--- begin ---

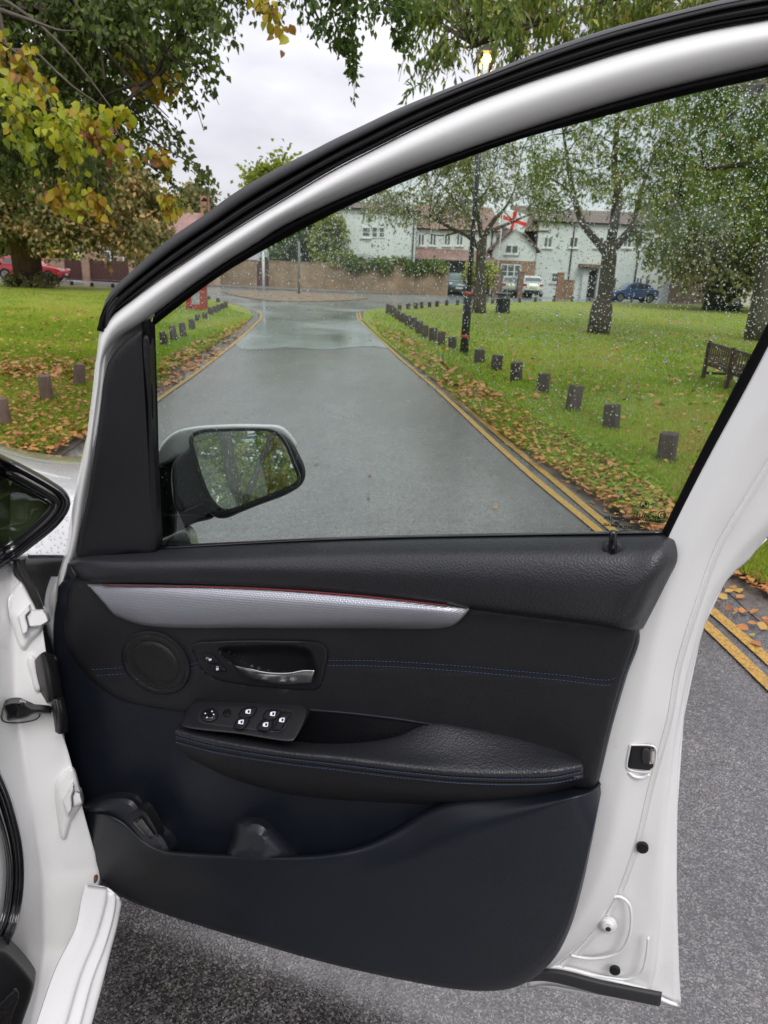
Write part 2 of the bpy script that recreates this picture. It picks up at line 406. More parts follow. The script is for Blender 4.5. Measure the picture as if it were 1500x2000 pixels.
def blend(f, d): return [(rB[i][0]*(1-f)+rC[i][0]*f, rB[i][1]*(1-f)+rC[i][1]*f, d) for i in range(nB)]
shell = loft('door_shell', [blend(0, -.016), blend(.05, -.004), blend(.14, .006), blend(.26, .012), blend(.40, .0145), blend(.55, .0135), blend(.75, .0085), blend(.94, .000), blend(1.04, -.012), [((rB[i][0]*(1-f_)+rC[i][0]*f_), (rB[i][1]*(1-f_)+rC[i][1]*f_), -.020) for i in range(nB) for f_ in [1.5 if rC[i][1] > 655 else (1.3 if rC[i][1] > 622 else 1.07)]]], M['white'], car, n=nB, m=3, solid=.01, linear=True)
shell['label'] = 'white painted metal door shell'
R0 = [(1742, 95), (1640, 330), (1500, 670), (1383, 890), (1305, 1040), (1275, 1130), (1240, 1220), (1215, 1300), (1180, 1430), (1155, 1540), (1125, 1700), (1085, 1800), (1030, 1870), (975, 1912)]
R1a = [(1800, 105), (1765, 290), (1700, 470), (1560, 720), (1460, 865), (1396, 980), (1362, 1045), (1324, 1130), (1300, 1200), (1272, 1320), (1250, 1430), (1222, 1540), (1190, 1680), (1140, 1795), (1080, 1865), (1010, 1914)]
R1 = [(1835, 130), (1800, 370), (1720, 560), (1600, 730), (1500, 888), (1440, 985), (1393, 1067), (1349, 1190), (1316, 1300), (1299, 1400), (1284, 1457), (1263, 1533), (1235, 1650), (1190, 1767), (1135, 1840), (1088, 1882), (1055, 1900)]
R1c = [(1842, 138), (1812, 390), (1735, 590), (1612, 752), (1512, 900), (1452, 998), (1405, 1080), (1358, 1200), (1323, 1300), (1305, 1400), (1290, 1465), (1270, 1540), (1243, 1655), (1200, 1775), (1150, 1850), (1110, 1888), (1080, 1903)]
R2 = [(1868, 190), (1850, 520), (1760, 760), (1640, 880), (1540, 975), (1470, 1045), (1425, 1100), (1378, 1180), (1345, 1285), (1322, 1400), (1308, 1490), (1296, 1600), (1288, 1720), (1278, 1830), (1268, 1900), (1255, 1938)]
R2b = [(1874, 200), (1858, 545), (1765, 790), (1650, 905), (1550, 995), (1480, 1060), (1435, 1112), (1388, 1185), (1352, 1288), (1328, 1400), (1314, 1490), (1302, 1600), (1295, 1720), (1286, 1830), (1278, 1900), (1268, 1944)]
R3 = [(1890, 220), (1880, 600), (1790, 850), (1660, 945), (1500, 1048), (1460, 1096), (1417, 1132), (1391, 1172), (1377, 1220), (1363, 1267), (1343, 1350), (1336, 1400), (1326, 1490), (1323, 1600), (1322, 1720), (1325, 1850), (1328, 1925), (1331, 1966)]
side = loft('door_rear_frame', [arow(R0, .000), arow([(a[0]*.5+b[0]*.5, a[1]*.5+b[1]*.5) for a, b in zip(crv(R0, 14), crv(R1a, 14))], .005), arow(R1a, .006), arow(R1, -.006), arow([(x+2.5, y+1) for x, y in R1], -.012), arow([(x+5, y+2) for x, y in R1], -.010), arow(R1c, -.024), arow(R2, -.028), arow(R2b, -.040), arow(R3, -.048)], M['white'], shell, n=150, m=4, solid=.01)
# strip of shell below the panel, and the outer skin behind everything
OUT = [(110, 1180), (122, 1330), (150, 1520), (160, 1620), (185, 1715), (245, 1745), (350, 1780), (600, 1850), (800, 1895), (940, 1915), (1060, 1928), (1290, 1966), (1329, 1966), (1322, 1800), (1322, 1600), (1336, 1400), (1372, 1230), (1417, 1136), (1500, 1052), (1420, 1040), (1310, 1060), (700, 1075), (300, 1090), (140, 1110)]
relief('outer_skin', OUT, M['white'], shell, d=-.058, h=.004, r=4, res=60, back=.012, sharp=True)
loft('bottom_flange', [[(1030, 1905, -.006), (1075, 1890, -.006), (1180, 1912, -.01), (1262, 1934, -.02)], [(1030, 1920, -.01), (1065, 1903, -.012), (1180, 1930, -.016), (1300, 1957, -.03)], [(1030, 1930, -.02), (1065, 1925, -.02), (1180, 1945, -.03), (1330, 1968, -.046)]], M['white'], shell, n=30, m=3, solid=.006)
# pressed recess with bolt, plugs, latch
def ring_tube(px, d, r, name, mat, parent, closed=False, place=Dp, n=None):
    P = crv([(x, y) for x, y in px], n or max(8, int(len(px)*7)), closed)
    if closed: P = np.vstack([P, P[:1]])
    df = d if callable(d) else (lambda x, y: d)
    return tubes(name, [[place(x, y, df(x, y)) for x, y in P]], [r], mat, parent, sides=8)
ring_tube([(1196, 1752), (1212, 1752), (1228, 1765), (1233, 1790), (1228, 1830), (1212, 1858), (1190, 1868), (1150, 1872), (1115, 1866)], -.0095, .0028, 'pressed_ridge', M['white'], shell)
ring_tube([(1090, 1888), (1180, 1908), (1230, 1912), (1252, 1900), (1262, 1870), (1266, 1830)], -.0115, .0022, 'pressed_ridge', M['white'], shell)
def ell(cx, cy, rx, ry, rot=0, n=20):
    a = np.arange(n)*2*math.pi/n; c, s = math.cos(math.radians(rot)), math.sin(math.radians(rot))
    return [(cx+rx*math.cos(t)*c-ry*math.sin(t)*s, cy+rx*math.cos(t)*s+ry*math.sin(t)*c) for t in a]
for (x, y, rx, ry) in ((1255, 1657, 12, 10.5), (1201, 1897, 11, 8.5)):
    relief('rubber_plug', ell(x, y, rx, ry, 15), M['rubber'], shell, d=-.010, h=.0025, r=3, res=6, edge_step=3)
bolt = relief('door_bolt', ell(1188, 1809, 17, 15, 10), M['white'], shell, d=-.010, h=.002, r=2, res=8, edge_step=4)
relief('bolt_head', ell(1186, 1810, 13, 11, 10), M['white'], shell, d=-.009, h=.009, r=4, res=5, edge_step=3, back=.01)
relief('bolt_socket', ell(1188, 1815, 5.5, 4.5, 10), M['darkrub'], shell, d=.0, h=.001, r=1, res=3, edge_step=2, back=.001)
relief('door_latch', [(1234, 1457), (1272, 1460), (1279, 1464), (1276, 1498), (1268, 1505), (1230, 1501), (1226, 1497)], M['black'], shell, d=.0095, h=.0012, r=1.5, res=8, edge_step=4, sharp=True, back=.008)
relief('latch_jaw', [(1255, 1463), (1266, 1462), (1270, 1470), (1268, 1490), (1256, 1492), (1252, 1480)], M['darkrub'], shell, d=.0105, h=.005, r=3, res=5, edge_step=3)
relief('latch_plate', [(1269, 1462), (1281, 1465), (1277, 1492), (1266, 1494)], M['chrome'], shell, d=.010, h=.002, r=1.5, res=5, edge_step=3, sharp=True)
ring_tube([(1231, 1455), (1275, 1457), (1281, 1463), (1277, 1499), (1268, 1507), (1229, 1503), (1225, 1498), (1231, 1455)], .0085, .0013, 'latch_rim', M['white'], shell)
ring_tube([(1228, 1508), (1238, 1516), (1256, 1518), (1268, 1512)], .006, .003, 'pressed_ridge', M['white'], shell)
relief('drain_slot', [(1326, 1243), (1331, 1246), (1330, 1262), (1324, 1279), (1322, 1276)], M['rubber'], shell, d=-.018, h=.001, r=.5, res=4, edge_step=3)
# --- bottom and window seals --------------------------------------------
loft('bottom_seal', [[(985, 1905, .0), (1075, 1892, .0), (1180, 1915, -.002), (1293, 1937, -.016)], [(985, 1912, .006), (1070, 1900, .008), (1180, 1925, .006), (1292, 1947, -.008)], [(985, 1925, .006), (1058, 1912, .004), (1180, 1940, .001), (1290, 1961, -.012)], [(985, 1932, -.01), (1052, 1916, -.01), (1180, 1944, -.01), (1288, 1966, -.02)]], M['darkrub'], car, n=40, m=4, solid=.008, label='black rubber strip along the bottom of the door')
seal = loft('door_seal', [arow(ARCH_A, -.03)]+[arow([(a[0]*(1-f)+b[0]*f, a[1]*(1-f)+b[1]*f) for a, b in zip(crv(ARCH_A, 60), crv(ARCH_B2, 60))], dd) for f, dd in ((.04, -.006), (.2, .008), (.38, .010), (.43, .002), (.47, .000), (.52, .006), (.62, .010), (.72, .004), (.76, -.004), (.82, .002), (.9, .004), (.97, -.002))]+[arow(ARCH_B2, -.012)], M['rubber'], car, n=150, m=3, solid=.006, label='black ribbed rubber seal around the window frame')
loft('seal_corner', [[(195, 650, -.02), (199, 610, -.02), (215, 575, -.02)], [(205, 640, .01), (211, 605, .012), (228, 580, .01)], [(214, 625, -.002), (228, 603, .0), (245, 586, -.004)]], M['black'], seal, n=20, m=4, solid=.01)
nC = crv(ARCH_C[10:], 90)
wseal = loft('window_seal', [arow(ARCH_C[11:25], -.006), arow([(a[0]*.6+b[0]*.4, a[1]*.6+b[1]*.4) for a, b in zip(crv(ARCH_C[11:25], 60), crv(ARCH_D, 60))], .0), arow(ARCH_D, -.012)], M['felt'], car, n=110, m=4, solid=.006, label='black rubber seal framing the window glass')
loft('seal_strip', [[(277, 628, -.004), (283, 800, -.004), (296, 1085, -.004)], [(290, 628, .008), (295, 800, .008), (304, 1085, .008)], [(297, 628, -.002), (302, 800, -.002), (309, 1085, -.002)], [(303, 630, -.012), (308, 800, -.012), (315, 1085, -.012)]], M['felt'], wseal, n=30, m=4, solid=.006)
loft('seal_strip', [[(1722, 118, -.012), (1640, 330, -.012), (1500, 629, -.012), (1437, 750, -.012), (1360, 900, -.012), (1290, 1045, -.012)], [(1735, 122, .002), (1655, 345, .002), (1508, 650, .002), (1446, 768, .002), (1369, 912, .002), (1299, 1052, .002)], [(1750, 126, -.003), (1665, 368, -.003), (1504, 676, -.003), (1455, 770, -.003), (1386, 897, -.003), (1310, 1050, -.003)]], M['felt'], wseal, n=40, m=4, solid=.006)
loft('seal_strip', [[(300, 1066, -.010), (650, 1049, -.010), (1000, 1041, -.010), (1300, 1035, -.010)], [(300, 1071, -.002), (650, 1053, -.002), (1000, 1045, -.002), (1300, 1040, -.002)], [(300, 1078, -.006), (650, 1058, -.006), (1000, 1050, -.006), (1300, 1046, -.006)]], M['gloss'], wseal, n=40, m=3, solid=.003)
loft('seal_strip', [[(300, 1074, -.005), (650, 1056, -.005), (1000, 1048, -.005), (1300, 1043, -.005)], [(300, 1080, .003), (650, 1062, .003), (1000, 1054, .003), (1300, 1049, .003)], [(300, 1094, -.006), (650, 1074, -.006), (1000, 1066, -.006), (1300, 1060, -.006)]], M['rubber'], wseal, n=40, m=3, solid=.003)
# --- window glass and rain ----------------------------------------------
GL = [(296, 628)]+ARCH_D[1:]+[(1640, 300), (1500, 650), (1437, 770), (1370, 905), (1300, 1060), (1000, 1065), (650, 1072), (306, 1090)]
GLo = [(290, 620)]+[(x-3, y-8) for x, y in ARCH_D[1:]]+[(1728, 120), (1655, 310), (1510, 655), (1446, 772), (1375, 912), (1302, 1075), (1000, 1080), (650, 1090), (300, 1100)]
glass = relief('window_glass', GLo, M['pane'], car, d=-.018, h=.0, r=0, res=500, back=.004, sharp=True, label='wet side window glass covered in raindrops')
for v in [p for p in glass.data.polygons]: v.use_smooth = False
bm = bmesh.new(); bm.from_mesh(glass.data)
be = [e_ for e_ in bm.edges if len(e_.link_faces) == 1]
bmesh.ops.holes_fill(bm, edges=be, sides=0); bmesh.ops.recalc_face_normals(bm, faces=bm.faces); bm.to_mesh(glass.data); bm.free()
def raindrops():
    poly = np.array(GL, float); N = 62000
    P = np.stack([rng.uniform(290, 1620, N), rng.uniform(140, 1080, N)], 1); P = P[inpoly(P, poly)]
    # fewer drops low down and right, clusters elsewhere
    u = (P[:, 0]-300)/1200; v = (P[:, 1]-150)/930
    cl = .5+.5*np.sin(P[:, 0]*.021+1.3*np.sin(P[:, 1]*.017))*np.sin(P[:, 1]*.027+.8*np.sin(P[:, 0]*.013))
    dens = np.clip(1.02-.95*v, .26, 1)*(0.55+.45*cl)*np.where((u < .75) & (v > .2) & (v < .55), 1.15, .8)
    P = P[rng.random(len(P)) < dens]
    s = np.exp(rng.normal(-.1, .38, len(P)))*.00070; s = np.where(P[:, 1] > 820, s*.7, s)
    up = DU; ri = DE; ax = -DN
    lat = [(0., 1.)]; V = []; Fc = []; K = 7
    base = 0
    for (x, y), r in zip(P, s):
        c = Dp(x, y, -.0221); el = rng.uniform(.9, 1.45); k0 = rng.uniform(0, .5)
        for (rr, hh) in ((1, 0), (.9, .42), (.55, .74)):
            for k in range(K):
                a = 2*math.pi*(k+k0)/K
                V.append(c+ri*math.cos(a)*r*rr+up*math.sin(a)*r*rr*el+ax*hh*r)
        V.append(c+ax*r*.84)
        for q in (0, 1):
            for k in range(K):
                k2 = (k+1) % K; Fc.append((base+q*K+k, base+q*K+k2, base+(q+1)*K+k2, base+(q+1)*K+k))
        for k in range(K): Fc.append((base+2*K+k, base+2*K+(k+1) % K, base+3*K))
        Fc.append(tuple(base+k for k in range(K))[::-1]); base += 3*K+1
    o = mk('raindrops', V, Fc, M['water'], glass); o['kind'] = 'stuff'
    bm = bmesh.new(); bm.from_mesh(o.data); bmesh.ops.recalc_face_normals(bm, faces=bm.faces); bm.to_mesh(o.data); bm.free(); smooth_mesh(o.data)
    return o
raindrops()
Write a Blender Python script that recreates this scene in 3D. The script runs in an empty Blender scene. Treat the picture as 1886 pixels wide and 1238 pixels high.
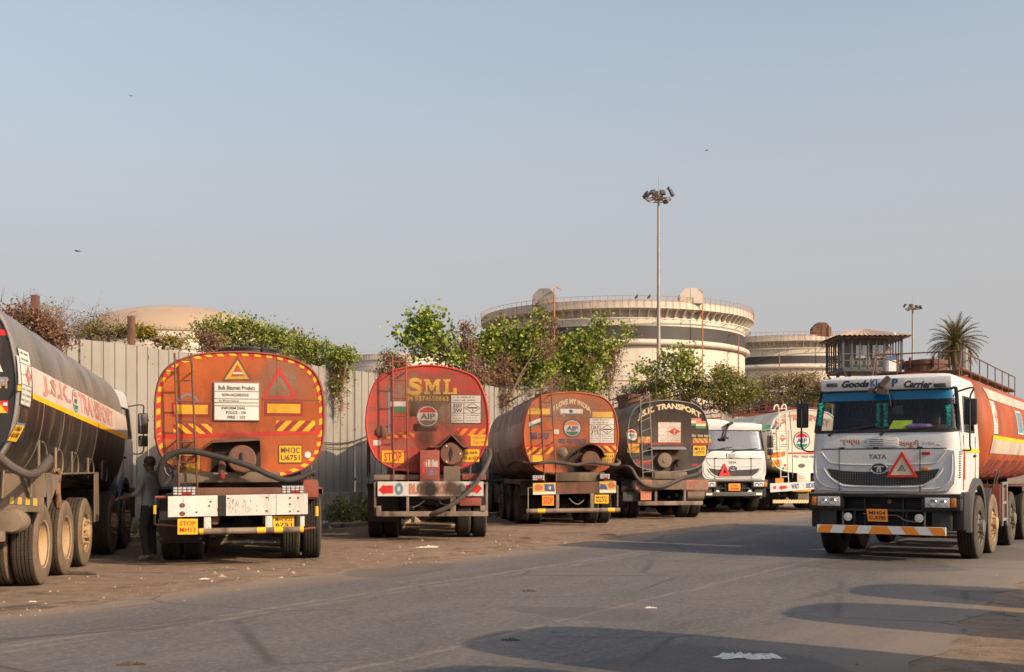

--- end ---

Your objective ▸
State how many lines of the records above contain the word "recreates", giving only that number.

Answer to this exercise ▸
2